Erginge die einstweilige Anordnung nicht, erwiese sich später die Verfassungsbeschwerde aber als begründet, könnte durch die Herausnahme des Kindes bei ihm und den Verbleib bei der Mutter zwischenzeitlich ein schwerer seelischer Schaden entstehen und das Kind aufgrund der Dauer des Verfahrens ihm, dem Vater, völlig entfremdet werden, zumal die Gerichte nicht sichergestellt hätten, daß er durch eine Umgangsregelung weiter Kontakt habe, obwohl das Kind nach den Feststellungen des Amtsgerichtes bei ihm besser aufgehoben sei.

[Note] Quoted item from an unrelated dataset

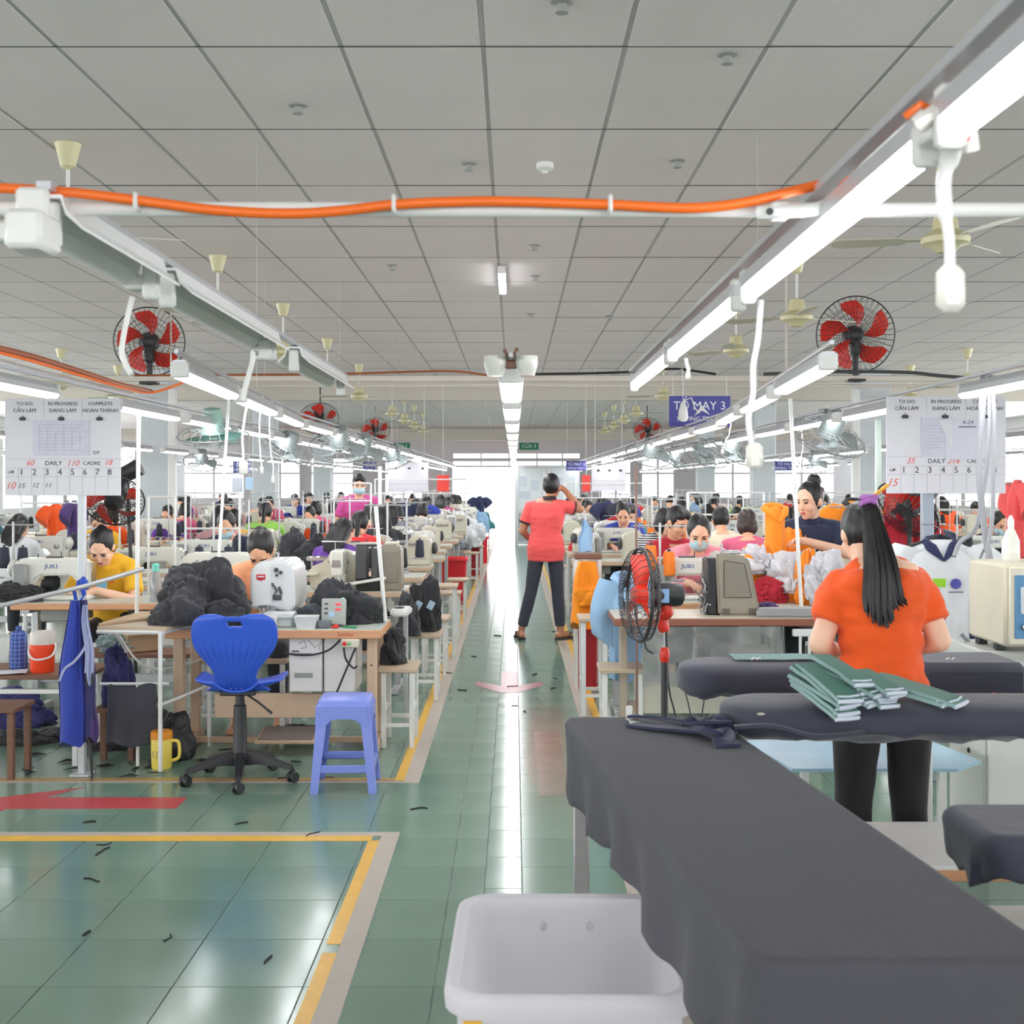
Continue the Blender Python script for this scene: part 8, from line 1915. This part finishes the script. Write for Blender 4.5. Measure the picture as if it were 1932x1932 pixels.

Erginge die einstweilige Anordnung, wiese das Bundesverfassungsgericht die Verfassungsbeschwerde später aber als unbegründet zurück, würde der Wechsel zur Mutter nur verzögert, zumal er als Vater in der Vergangenheit der Mutter regelmäßigen Umgangskontakt gewährt habe.
Durch Aufhebung der Vollziehbarkeit der angegriffenen Entscheidungen und Wiederherstellung der Vollziehbarkeit der Ursprungsentscheidung verbliebe den Gerichten die Möglichkeit der Einzelfallprüfung bei einem Wechsel von der Mutter zu ihm, wenn die Kindesmutter das Kind nicht freiwillig herausgäbe und eine Vollstreckung geboten wäre.
II.
Der Antrag auf Erlaß einer einstweiligen Anordnung ist unbegründet, weil die erforderliche Folgenabwägung zuungunsten des Beschwerdeführers ausfällt. Dabei kann offenbleiben, ob der im Namen des Kindes erhobene Antrag zulässig ist.